Monday, October 18, 2010

Happiness

Today I am not going to write about food. Today I need to use this space just to write.

This summer I attended an 8-week suicide survivor support group. At the end of the group the facilitator gave each of us a little gift bag of things to help us honor and remember our loved ones as we continue to try to understand what it means to live without them. I brought it home, set it on the floor, and kind of forgot about it.

In a recent brief, but somewhat effective, cleaning spree I re-disovered the bag and opened it. Inside was one of those fridge magnets bearing an insightful quotation. Most of the time I think those things are glib and oversimplify life and the struggles contained in it. But this one made me stop and think. In fact I taped it in the middle of my bathroom mirror so that every morning and night I have to look at it and read it and think about what it means and ask myself if this is something I will accomplish and how I will do it.

"Happiness is the spiritual experience of living every minute with grace, love, and gratitude."

There is something about it that I don't quite understand and so I read it over and over and the thought that lingers is: I don't want happiness to be only a spiritual experience. I want it to be a human experience. I want it to be tangible.
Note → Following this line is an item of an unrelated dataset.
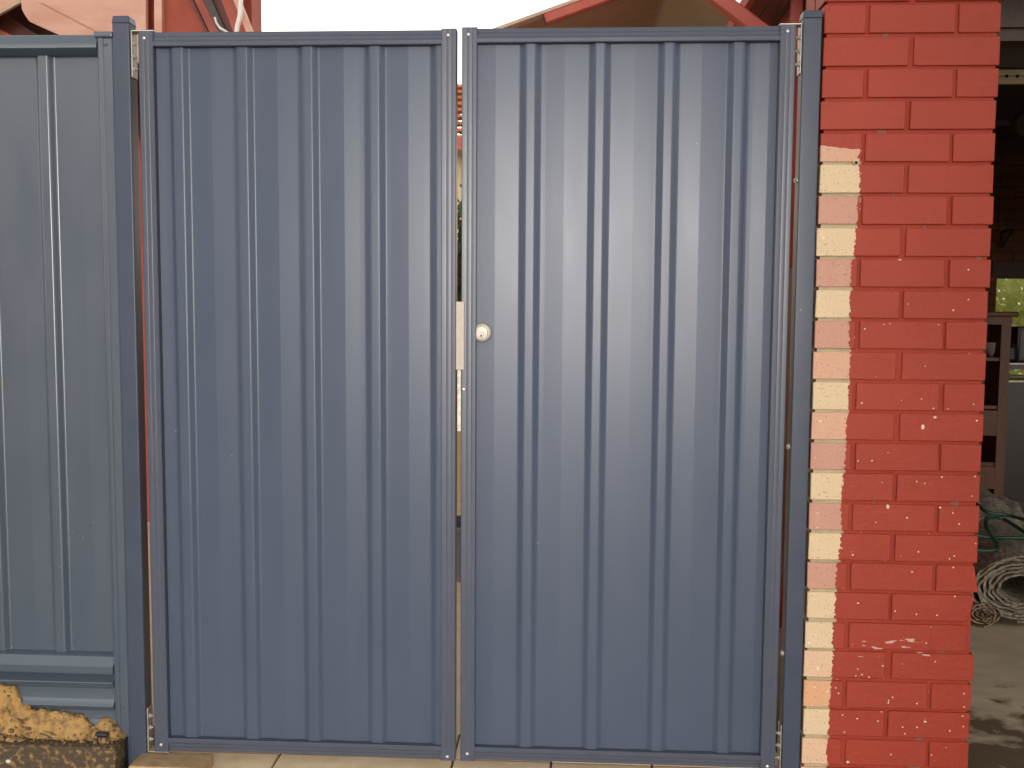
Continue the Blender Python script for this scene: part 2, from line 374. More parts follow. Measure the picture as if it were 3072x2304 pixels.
obj('plinth_sheet', prism(pl, 'x', fx0, -1.031), M['slate_gloss'], fence, wn=True, sharp=.5)
cp = [(-1.0318, .050), (-1.0318, .014), (-1.0300, .006), (-1.0255, .0015), (-1.0200, 0), (-1.0130, .0006), (-1.0105, .0035), (-1.0080, .0035), (-.9880, .0035), (-.9855, .0055), (-.9850, .010), (-.9850, .050)]
fp = obj('fence_post', prism(cp, 'z', -.12, 2.131), M['slate2'], fence, wn=True, sharp=.5)
obj('cap', bm_box(-1.0365, -.9822, -.006, .056, 2.130, 2.1465, .004, 2), M['slate2'], fp, wn=True)
scr = None
for (x, z) in ((-1.0045, 2.1125), (-1.0045, .2923), (-1.0045, .1737)):
    if scr is None:
        scr = obj('screw', lathe([(.0065, 0), (.0065, .001), (.0042, .0012), (.0042, .0048), (.0032, .0055), (0, .0055)], (x, .0035, z), (0, -1, 0), 12), M['slate2'], fp, origin=(x, .0035, z))
        o0 = scr
    else: dup(o0, fp, Vector((x, .0035, z))-wpos(fp))

# ------------------------------------------------------------------ gate posts
lp = thing('gate_post', 'slate square steel gate post between the fence and the left gate leaf', 'gate post', (-.96, .025, 0), 'square gate posts')
obj('post_tube', bm_box(-.9845, -.9345, 0, .05, -.15, 2.172, .004, 3), M['post'], lp, wn=True)
def cap_bm(x0, x1, y0, y1, z0, z1):
    b = bm_box(x0, x1, y0, y1, z0, z1)
    for v in b.verts:
        if v.co.z > (z0+z1)/2: v.co.x += .0025*(1 if v.co.x < (x0+x1)/2 else -1); v.co.y += .0025*(1 if v.co.y < (y0+y1)/2 else -1)
    bmesh.ops.bevel(b, geom=[e for e in b.edges if max(e.verts[0].co.z, e.verts[1].co.z) > (z0+z1)/2], offset=.0045, segments=3, affect='EDGES', profile=.5)
    return b
obj('cap', cap_bm(-.9855, -.9335, -.001, .051, 2.1715, 2.1915), M['post'], lp, wn=True)
rp = thing('gate_post', 'slate square steel gate post bolted against the painted brick pier', 'gate post', (.97, .025, 0), 'square gate posts')
obj('post_tube', bm_box(.9435, .9945, 0, .05, -.15, 2.169, .004, 3), M['post'], rp, wn=True)
obj('cap', cap_bm(.9425, .9955, -.001, .051, 2.1685, 2.189), M['post'], rp, wn=True)
b0 = None
for z in (1.7326, .9874, .386):
    if b0 is None:
        bm = lathe([(.010, 0), (.010, .0016), (.0075, .0017)], (.9435, .022, z), (-1, 0, 0), 16)
        lathe([(.0072, .0017), (.0072, .0068), (.006, .0078), (0, .0078)], (.9435, .022, z), (-1, 0, 0), 6, bm)
        b0 = obj('bolt', bm, M['zinc'], rp, origin=(.9435, .022, z))
    else: dup(b0, rp, Vector((.9435, .022, z))-wpos(rp))

# ------------------------------------------------------------------ gate leaves
def stile_prof(x0, x1):
    w_ = x1-x0; p = []
    fr = [(0, .036), (0, .0025)]
    for t in (.0, .30, .36, .42, .62, .68, .74, 1.0):
        dip = .0005 if t in (.36, .68) else 0
        x = x0+w_*t
        if t == 0: fr.append((x0+.002, 0)); continue
        if t == 1.0: fr.append((x1-.002, 0)); continue
        fr.append((x, dip))
    pts = [(x0, .036), (x0, .002)]+fr[2:]+[(x1, .002), (x1, .036)]
    return pts
def rail_prof(z_out, z_in):
    # three stepped bands; the innermost stands proud.  z_out: outer edge, z_in: edge next to the sheet
    s = 1 if z_in < z_out else -1
    h = abs(z_out-z_in); e = .0016
    P = [(.036, 0), (.0105, 0), (.0098, e), (.0092, h*.25), (.0062, h*.37), (.0056, h*.40), (.0050, h*.56), (.0020, h*.68), (.0014, h*.71), (.0012, h*.95), (.0024, h), (.036, h)]
    return [(y, z_out-s*d) for y, d in P]
def rivets(parent, pts):
    first = None
    for x, z in pts:
        if first is None:
            first = obj('rivet', lathe([(.0048, 0), (.0046, .0012), (.0036, .0024), (.0015, .003), (0, .003)], (x, 0, z), (0, -1, 0), 14), M['zinc'], parent, origin=(x, 0, z))
        else: dup(first, parent, Vector((x, 0, z))-wpos(parent))
def hinge(parent, xpost, xgate, z_flat, z_end, side, mt, dull):
    # angle plate: short arm over the stile, long arm down the post face, three screws
    t = .0032
    if side < 0: xa, xb = xpost+.0006, xpost+.0006+t
    else: xa, xb = xpost-.0006-t, xpost-.0006
    zt = max(z_flat, z_end); zb = min(z_flat, z_end)
    bm = bm_box(xa, xb, .008, .044, zb, zt, .001)
    sgn = 1 if z_flat > z_end else -1
    arm0, arm1 = (xb, xgate) if side < 0 else (xgate, xa)
    za, zc = sorted((z_flat, z_flat-sgn*t))
    bm_box(arm0-.001, arm1+.001, .004, .040, za, zc, .0008, 1, bm)
    h = obj('hinge', bm, mt, parent, wn=True)
    first = None
    ax = (-side, 0, 0)
    x0 = xb if side < 0 else xa
    for k in range(3):
        z = zb+(zt-zb)*(.20+.27*k) if sgn > 0 else zb+(zt-zb)*(.26+.27*k)
        c = Vector((x0, .020, z))
        if first is None:
            b = lathe([(.0085, 0), (.0085, .0012)], c, ax, 14)
            lathe([(.0062, .0012), (.0062, .0055), (.0045, .007), (0, .0072)], c, ax, 6, b)
            lathe([(.0028, .007), (.0028, .011), (0, .0115)], c, ax, 8, b)
            first = obj('screw', b, mt, h, origin=c)
        else: dup(first, h, c-wpos(h))
    return h

def leaf(x0, x1, label, ribs, creases, seed, ztop, zbot, ext):
    t = thing('gate_leaf', label, 'gate', ((x0+x1)/2, .02, zbot), 'double gate leaves')
    sw = .0425
    for a, b_ in ((x0, x0+sw), (x1-sw, x1)):
        obj('stile', prism(stile_prof(a, b_), 'z', zbot, ztop), M['slate_rail'], t, wn=True, sharp=.35)
    obj('top_rail', prism(rail_prof(ztop-.0015, ztop-.042), 'x', x0+sw-.004, x1-sw+.004), M['slate_rail'], t, wn=True, sharp=.35)
    obj('bottom_rail', prism(rail_prof(zbot-.0005+.002, zbot+.042), 'x', x0+sw-.004, x1-sw+.004), M['slate_rail'], t, wn=True, sharp=.35)
    sheet_obj(ribbed(x0+.012, x1-.012, ribs, .0140, .0245, .0285, .0135, creases, zbot+.012, ztop-.012, seed), M['slate'], t)
    rivets(t, [(x0+.0185, ztop-.020), (x1-.0230, ztop-.0185), (x0+.0205, zbot+.022), (x1-.0230, zbot+.0125)])
    return t
LG = leaf(-.9095, -.0055, 'left gate leaf of slate blue ribbed steel, beside the fence, without a lock', [-.802, -.616, -.429, -.2385, -.051], [None, -.7087, -.5179, -.3275, -.1435], 11, 2.1475, .0430, 0)
RG = leaf(.0098, .9255, 'right gate leaf of slate blue ribbed steel with the round key lock', [.201, .394, .584, .775], [.103, .2968, .4911, .6757, .86], 12, 2.1505, .0440, 0)
hinge(LG, -.9345, -.868, 2.1515, 2.021, -1, M['zinc'], False)
hinge(LG, -.9345, -.868, .0385, .172, -1, M['zinc_dull'], True)
hinge(RG, .9435, .883, 2.1545, 2.021, 1, M['zinc'], False)
hinge(RG, .9435, .883, .0390, .176, 1, M['zinc_dull'], True)
obj('lock_cover', bm_box(-.0050, .0195, -.0085, .030, 1.1975, 1.3920, .0022, 3), M['satin'], RG, wn=True)
rivets(RG, [(.0172, 1.142)])
obj('lock_case', bm_box(-.0020, .0095, .006, .034, 1.02, 1.205, .001), M['zinc_dull'], RG)
c = (.0672, .0265, 1.3035)
lk = obj('lock_cylinder', lathe([(.0285, 0), (.0285, .012), (.0278, .0150), (.0262, .0168), (.0210, .0180), (.0204, .0178), (.0202, .0140), (.0182, .0140), (.0180, .0188), (.0170, .0200), (0, .0204)], c, (0, -1, 0), 40), M['brass'], RG, sharp=.5)
obj('key_plug', lathe([(.0078, .0204), (.0078, .0216), (.0068, .0222), (0, .0222)], (c[0], c[1], c[2]-.0060), (0, -1, 0), 20), M['brass'], lk, sharp=.5)
kh = lathe([(.0026, .0221), (.0026, .0226), (0, .0226)], (c[0]-.0008, c[1], c[2]-.0070), (0, -1, 0), 10)
bm_box(c[0]-.0020, c[0]+.0006, c[1]-.0226, c[1]-.0221, c[2]-.0120, c[2]-.0065, 0, 1, kh)
obj('keyhole', kh, M['dark'], lk)

# ------------------------------------------------------------------ brick pier
pier = thing('brick_pier', 'brick pier painted red with a bare unpainted strip beside the gate post', 'brick pier', (1.235, .05, 0))
obj('mortar', bm_box(1.009, 1.462, .0065, .222, -.1, 2.47), M['mortar'], pier)
PITCH_B = .0857
def brick_bm(w_, seed, chip=None, d=.105, h=.0765):
    r = random.Random(seed)
    b = bm_box(-w_/2, w_/2, 0, d, -h, 0)
    if chip:
        bmesh.ops.subdivide_edges(b, edges=[e for e in b.edges if abs(e.verts[0].co.z-e.verts[1].co.z) > .01 or abs(e.verts[0].co.x-e.verts[1].co.x) > .01], cuts=4, use_grid_fill=True)
        for v in b.verts:
            dx = w_/2-v.co.x
            if dx < .05 and v.co.y < .05:
                t = (-v.co.z/h)
                v.co.x -= chip(t)*max(0, 1-dx/.05)
    bmesh.ops.bevel(b, geom=[e for e in b.edges if e.calc_face_angle(0) > .8], offset=.0018, segments=1, affect='EDGES', profile=.5)
    for v in b.verts:
        n = noise.noise_vector(v.co*30+Vector((seed*3.1, 0, 0)))
        v.co += n*.0013
    return b
BM = {}
def bmesh_data(key, w_, seed, chip=None):
    if key not in BM:
        o = obj('brick', brick_bm(w_, seed, chip), M['brick'], None)
        BM[key] = o.data; COL.objects.unlink(o); bpy.data.objects.remove(o)
    return BM[key]
CREAM, PINK, PEACH, ORANGE, PALE = (.64, .49, .31), (.48, .23, .18), (.58, .32, .22), (.62, .33, .17), (.64, .43, .28)
rawc = {4: PEACH, 5: CREAM, 6: PINK, 7: CREAM, 8: PINK, 9: CREAM, 10: PINK, 11: PEACH, 12: CREAM, 13: PEACH, 14: PINK, 15: CREAM, 16: PINK, 17: CREAM, 18: PINK, 19: CREAM, 20: CREAM, 21: PALE, 22: ORANGE, 23: CREAM, 24: PALE, 25: PALE}
L0, R0 = 1.0005, 1.4695
def put(key, w_, seed, x, z, color, chip=None):
    me = bmesh_data(key, w_, seed, chip)
    o = bpy.data.objects.new('brick', me); COL.objects.link(o); o.parent = pier
    o.location = Vector((x, random.uniform(-.0015, .0012), z))-wpos(pier)
    o.rotation_euler = (random.uniform(-.006, .006), random.uniform(-.004, .004), random.uniform(-.006, .006))
    o.color = (*color, 1)
def chipA(t): return .010*t if t < .45 else .028*max(0, (t-.3))
def chipB(t): return .014*(1-t)
def chipC(t): return .012*abs(sin(t*4.2))+.006
for i in range(-2, 27):
    z = 2.2015-PITCH_B*i+random.uniform(-.0012, .0012)
    s = random.uniform(-.003, .003)
    c0 = rawc.get(i, PEACH)
    rshift = {18: .004, 19: -.003, 20: -.010, 21: .004, 3: -.003, 4: -.002}.get(i, random.uniform(-.002, .002))
    if i % 2 == 0:
        put('half%d' % (i % 3), .1105, 20+i % 3, L0+.0552, z, c0)
        put('full%d' % (i % 4), .2275, 30+i % 4, L0+.119+.1140+.002+s, z, PEACH)
        k, ch = ('half%d' % ((i+1) % 3), None)
        if i == 18: k, ch = 'halfB', chipB
        if i == 20: k, ch = 'halfC', chipC
        put(k, .1105 if ch is None else .118, 25+i % 3, R0-.0552+rshift, z, PEACH, ch)
    else:
        put('full%d' % (i % 4), .2275, 30+i % 4, L0+.1140+s, z, c0)
        k, ch = ('full%d' % ((i+2) % 4), None)
        if i == 19: k, ch = 'fullA', chipA
        put(k, .2275, 36, R0-.1140+rshift, z, PEACH, ch)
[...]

My life does not feel happy right now.

There is a woman from the drop in support group that I attend who always attaches a quote to the end of her emails. One day the quote said something about how life without our loved ones is like thirst, the longer it goes on the harder it gets. It was more eloquent than that but you get the idea. Of everything I've heard and read and thought in the last 10 months that statement rings the most true. People who are lucky enough to be on the outside of this looking in seem to think that it should be getting easier. Afterall, why shouldn't it be? It's been 10 months. That ought to be enough time to get over losing the person you've known and loved for your entire life, who knew you better than anyone else in the world, who made everything "right".

There are days I feel like I am drowning. If I get one more phone call from someone trying to sell me something, or if I have to sign one more paper for the bank, or if I see one more gray haired lady in the grocery store and for a split second think it's my mom I think I will implode. There are times I wish I could just cry and yell at them and tell them how they have no idea what my life is like and what I have been through and that I am doing the best I can and would they just leave me alone?! I want them to understand that the truth is losing my mom IS like thirst. The longer she is gone the more I want her back. The more I miss her. The more I feel like this can't possibly have happened and it has to be over soon. That the healing that happens in 10 months is the equivalent of trying to use one of those little round band-aids to stop the bleeding from a gaping wound.

I am trying to live my new life with grace and love and gratitude, but right now I feel so very far away from happiness.

1 comment:

  1. Thanks for being honest. It hurts and it's not easy to write or to read but I'm glad you said what is on your mind. Love you, Amy.